A principios de la década de 1980 nació en Estados Unidos –en parte como reacción al malestar por la supremacía de las empresas japonesas- la reingeniería de procesos comerciales (BPR, del inglés Business Process Re-engineering) que era una variante moderna de la gestión científica de Taylor, aunque con el añadido de una importante dosis de producción ajustada. La BPR adoptaba básicamente una perspectiva de proceso sobre las actividades de las empresas y ofrecía una serie de herramientas para racionalizar los procesos de valor añadido emprendidos por la compañía y eliminar lo sobrante. Otro aspecto de la BPR es que busca un cambio radical, y no parcial. Y la BPR aprovecha las nuevas tecnologías de la información para automatizar los procesos siempre que sea posible y necesario. Tal y como escribió Michael Hammer, uno de los partidarios de la BPR más conocidos: “Si hoy tuviera que volver a crear esta compañía, teniendo en cuenta lo que sé y la tecnología actual, ¿cómo lo haría?”
Las mejoras que busca la BPR incluyen costes más bajos y tiempos de ciclo más cortos, lo cual se consigue eliminando las actividades innecesarias, a los empleados que las ejecutan y los niveles jerárquicos que las gestionan.
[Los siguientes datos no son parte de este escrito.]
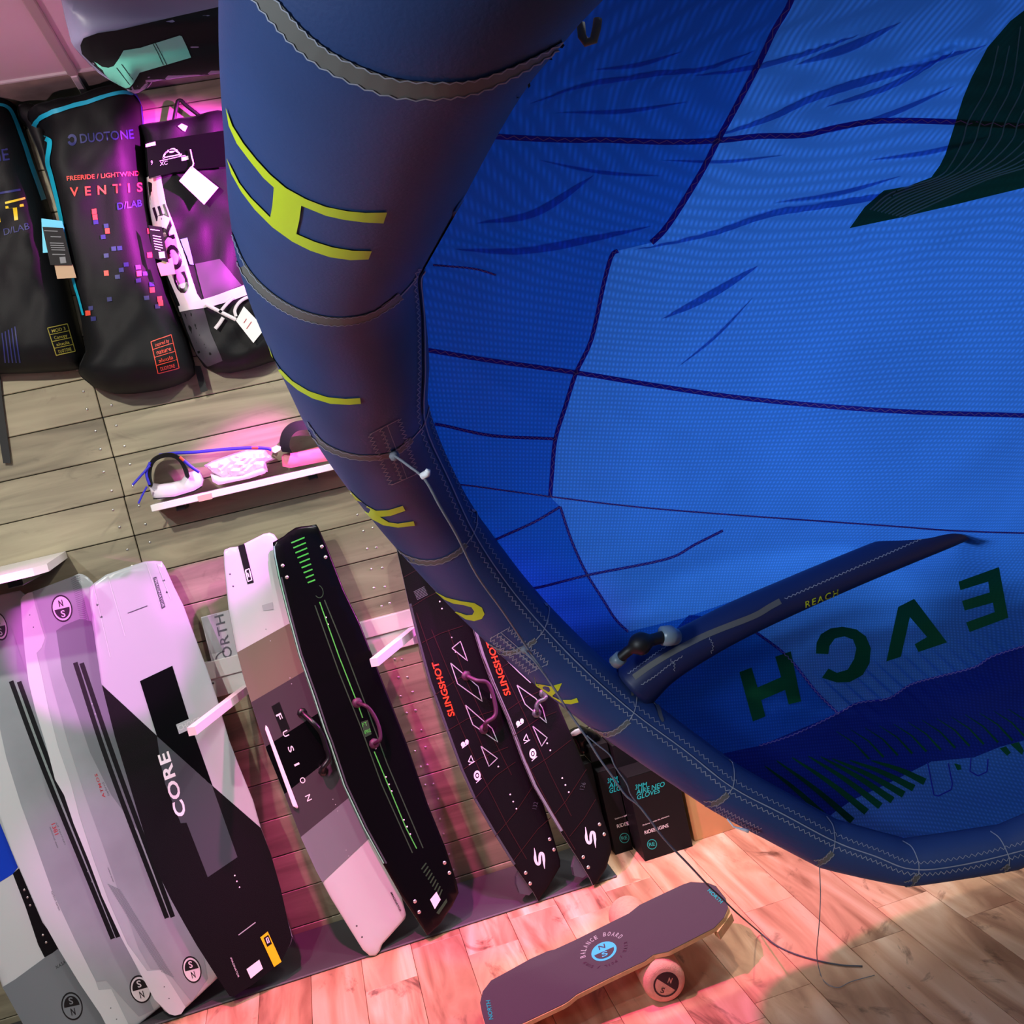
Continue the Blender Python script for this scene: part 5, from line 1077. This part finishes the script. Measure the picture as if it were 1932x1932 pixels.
for p in ([(605,712),(662,690),(690,783),(800,735),(772,640),(845,615),(893,848),(835,862),(818,795),(707,842),(727,918),(668,942)],
          [(962,625),(965,575),(985,535),(1030,508),(1085,500),(1150,512),(1195,545),(1218,600),(1212,670),(1180,725),(1120,758),(1060,760),(990,738),(1020,695),(1060,715),(1110,700),(1140,650),(1150,600),(1135,560),(1095,545),(1050,555),(1025,590),(1020,628)],
          [(1345,408),(1420,370),(1573,573),(1440,618),(1422,582),(1480,548),(1400,455),(1358,640),(1290,662)],
          [(1627,290),(1815,222),(1858,458),(1678,525),(1662,480),(1795,432),(1787,388),(1655,425),(1643,380),(1772,340),(1765,290),(1635,330)]):
    cprint(CZ(p), sp=10)
bars = [((1427,1443),(1561,1545),11), ((1446,1433),(1608,1549),12), ((1475,1427),(1635,1532),12), ((1507,1425),(1661,1521),12), ((1530,1426),(1684,1510),12), ((1552,1430),(1705,1499),12), ((1586,1433),(1724,1487),12), ((1630,1434),(1745,1475),12), ((1662,1436),(1760,1450),0), ((1700,1437),(1711,1449),0)]
for a, b, w_ in bars:
    if not w_: continue
    a = (a[0]+(b[0]-a[0])*.12, a[1]+(b[1]-a[1])*.02); m_ = ((a[0]+b[0])/2+2, (a[1]+b[1])/2-3); V_, F_ = ribbon(crom([a, m_, b], 6), lambda t, w_=w_: 1.5+w_*t**.7, SC, .003, 8); mk('green_print', V_, F_, M['c_print'], kt, uvs=[((p-CAM).dot(MR[0]), (p-CAM).dot(MR[1])) for p in V_])
for i in range(15):  # gather lines darkened by more of the added strips
    b = (1640+i*27, 1432-i*3.5); a = (b[0]-62, b[1]-52)
    V_, F_ = ribbon([a, ((a[0]+b[0])/2+3, (a[1]+b[1])/2-4), b], lambda t: .8+3.4*t, SC, .003, 8); mk('green_print', V_, F_, M['c_print'], kt, uvs=[((p-CAM).dot(MR[0]), (p-CAM).dot(MR[1])) for p in V_])
for p in ([(1800,1440),(1812,1443),(1814,1452),(1806,1453)], [(1886,1412),(1898,1408),(1907,1420),(1900,1426)], [(1906,1404),(1922,1400),(1932,1416),(1928,1424)]): cprint(p, sp=20)
mk('outline_print', *ribbon([(1750,1438),(1762,1500),(1770,1502),(1794,1490),(1797,1480),(1789,1440)], 2.2, SC, .003, 6), M['c_seam'], kt)
mk('outline_print', *ribbon([(1832,1430),(1830,1455),(1845,1464),(1862,1456),(1864,1432)], 2.2, SC, .003, 6), M['c_seam'], kt)
# --- strut
sn = [(1195,1297,2.44,.058),(1245,1252,2.43,.053),(1320,1208,2.44,.0475),(1400,1166,2.455,.0455),(1500,1121,2.48,.0435),(1600,1078,2.49,.042),(1700,1037,2.50,.041),(1790,1001,2.52,.040),(1836,983,2.53,.036)]
sc_ = crom([(*P(x, y, t), r) for x, y, t, r in sn], 6); sv, sf = tube([q[:3] for q in sc_], [q[3] for q in sc_], 32)
mk('strut', sv, sf, M['strutm'], kt)
SS = bvh_surf(BVHTree.FromPolygons([tuple(q) for q in sv], [f for f in sf if len(f) == 4]), lambda x, y: min(sn, key=lambda n_: (n_[0]-x)**2+(n_[1]-y)**2)[2]-.02)
C8 = lambda p: Q(1120, 1160, .1553, p)
tp = mk('seam_tape', *ribbon(crom(C8([(490,760),(700,610),(1000,430),(1400,230),(1932,20)]) + [(1452,1145),(1472,1134)], 4), 11, SS, .0012, 6), M['tape'], kt)
mk('zigzag_stitch', *ribbon(zig(crom([(1480,1130),(1560,1095),(1640,1060),(1740,1016)], 4), 1.6, 8), 1.3, SS, .0015, 3), M['stitch'], kt)
mk('zigzag_stitch', *ribbon(zig(crom(C8([(420,720),(650,550),(860,400),(1000,345)]), 4), 1.2, 7), 1.2, SS, .0015, 3), M['stitch'], kt)
mk('zigzag_stitch', *ribbon(zig(crom(C8([(580,850),(750,740),(900,620),(1080,500)]), 4), 1.2, 7), 1.2, SS, .0015, 3), M['stitch'], kt)
for p in (C8([(1400,280),(1440,340),(1450,400),(1420,460)]), C8([(930,540),(980,600),(975,680)])): mk('zigzag_stitch', *ribbon(zig(p, 1.6, 6), 1.1, SS, .0015, 3), M['stitch'], kt)
mk('lime_lettering', *text('REACH', (1519,1146), (1583,1122), (-2,-11), SS, .0015, bold=.03, space=1.3, shear=.15), M['lime'], kt)
# pump valve and hose
v, f = tube([P(x, y, t) for x, y, t in crom([(1168,1243,2.33),(1190,1225,2.32),(1215,1212,2.32),(1236,1206,2.33),(1256,1200,2.35)], 5)], [.012]*6+[.019, .024, .026, .026, .025, .022, .018]+[.014]*8, 12); mk('inflation_hose', v, f, M['hose'], kt)
v, f = tube([P(1160,1250,2.34), P(1172,1240,2.325)], .016, 12); mk('hose_clamp', v, f, M['valve'], kt)
v, f = tube([P(1248,1200,2.345), P(1262,1199,2.35), P(1272,1201,2.37)], [.022,.024,.020], 16); mk('valve_cap', v, f, M['valve'], kt)
mk('valve_flange', *disc((1270,1205), 17, 14, SS, .004, r0=0), M['valve'], kt)
for p in (C8([(490,780),(480,880),(465,985)]), C8([(690,1010),(770,1110),(810,1230),(840,1300)])): mk('tab', *ribbon(crom(p, 4), lambda t: 3+4*math.sin(math.pi*min(1, t*.9)), SL, .002, 5), M['tape'], kt)
v, f = tube([P(1096,44,.80), P(1098,68,.80), P(1106,80,.80), P(1120,76,.80), P(1126,52,.80), P(1128,36,.80)], .0035, 8); mk('pull_tab', v, f, M['tape'], kt)
# --- bridle lines
br = kt
def line(par, pts, r, m, name='bridle_line'):
    v, f = tube(crom([tuple(p) for p in pts], 5), r, 6); return mk(name, v, f, m, par)
PL = lambda pts: [P(x, y, t) for x, y, t in pts]
line(br, PL([(745,860,1.655),(770,878,1.64),(802,905,1.63),(830,955,1.66),(862,1010,1.72),(900,1085,1.85),(948,1152,1.98),(990,1215,2.1),(1030,1275,2.12),(1071,1340,2.15),(1106,1391,2.16),(1133,1434,2.17),(1157,1467,2.18),(1180,1500,2.19),(1203,1518,2.2),(1222,1541,2.21),(1255,1585,2.24),(1300,1632,2.3),(1337,1672,2.38)]), .0024, M['cord'])
fl = floorpt
line(br, [P(1337,1672,2.38), P(1362,1695,2.42), P(1390,1722,2.46), fl(1425,1752,.03), fl(1462,1782,.004), fl(1500,1800,.003), fl(1550,1814,.003), fl(1590,1821,.003), fl(1627,1823,.003)], .0022, M['cordd'])
line(br, PL([(1107,1388,2.158),(1127,1405,2.157),(1150,1424,2.158),(1161,1447,2.162),(1182,1478,2.175),(1190,1499,2.185),(1205,1518,2.2)]), .0016, M['cord'])
line(br, PL([(990,1228,2.10),(1010,1250,2.10),(1040,1290,2.12),(1071,1340,2.145)]), .002, M['cord'])
mk('knot', *dome(P(744, 860, 1.67), (P(744,860,1)-CAM)*-1, .009, 1.2), M['cord'], br); mk('knot', *dome(P(990, 1226, 2.13), (P(990,1226,1)-CAM)*-1, .009, 1.2), M['cord'], br)
v, f = tube(PL([(796,899,1.63),(806,893,1.625),(808,888,1.62),(803,886,1.62)]), [.006,.006,.004,.002], 8); mk('white_tab', v, f, M['letters'], br)
b2_ = kt
line(b2_, [P(1546,1634,2.355), P(1548,1690,2.36), P(1545,1750,2.38), fl(1541,1800,.06), fl(1548,1838,.003), fl(1560,1856,.003), fl(1582,1863,.003), fl(1606,1852,.003), fl(1650,1840,.003)], .0011, M['cord'])
v, f = tube(PL([(1372,1545,2.35),(1384,1560,2.34),(1405,1566,2.34),(1412,1568,2.34)]), [.002,.002,.004,.005], 8); mk('pale_toggle', v, f, M['letters'], b2_)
La reingeniería, como se llamaba abreviadamente a la BPR, se convirtió en algo muy popular y en boga, pero con el tiempo el término se asoció claramente con los recortes de personal. Muchas empresas que necesitaban alguna excusa para reducir su plantilla, anunciaban que iban a poner en marcha un proceso de reingeniería. Todas las grandes compañías han realizado en algún momento algún proceso de reingeniería, y actualmente se utilizan muchos de sus principios. Pero al igual que si alguien habla de producción científica es probable que se le acuse de esclavista, hablar de reingeniería a las claras muchos lo identifican con capitalismo “salvaje”.
En las décadas de 1980 y 1990 se puso en marcha la revolución de la gestión de la cadena de suministro (SCM, del inglés Suply Chain Management). La gestión de la cadena de suministro, un término introducido por la firma de consultoría estadounidense Booz Allen Hamilton en 1982, y más tarde la integración de la cadena de suministro explorada por Dell a principios de la década de 1990, ampliaron la noción de los procesos eficaces y controlados más allá de los límites de una empresa para incluir a los actores de la cadena de suministro. Estas innovaciones pretendían mejorar la eficacia de toda la cadena de suministro, dejando de centrarse exclusivamente en aquellas actividades propias de una compañía.
La última gran innovación en la gestión de procesos es seis sigma, introducida por John Smith en Motorola en 1987 y luego asumida por General Electric. Seis sigma era una extensión lógica de la gestión de la calidad total, ya que aplicaba mecanismos estadísticos de control de procesos para eliminar defectos pero en una escala mucho más extensa. TQM se fijaba como meta los cero defectos, pero veía como aceptable que en una fábrica se produjera un defecto por cada mil productos elaborados. Por el contrario, en seis sigma el objetivo de los cero defectos se mantenía pero todos los procesos productivos tenían que ajustarse para que nunca se produjeran más de 3,4 defectos por cada millón de productos fabricados. Con el tiempo seis sigma, se convirtió en una de las grandes innovaciones en gestión (tanto en fábricas como en empresas de servicios) de los noventa gracias, en parte, a la eficaz manera de empaquetar las herramientas y los métodos para su uso por parte de otras empresas.
Como hemos visto, considerada en su conjunto, la gestión de procesos ha evolucionado de manera básicamente lineal y directa. Las innovaciones parten normalmente de innovaciones previas, y las mejoras en eficacia y calidad a lo largo del último siglo son innegables.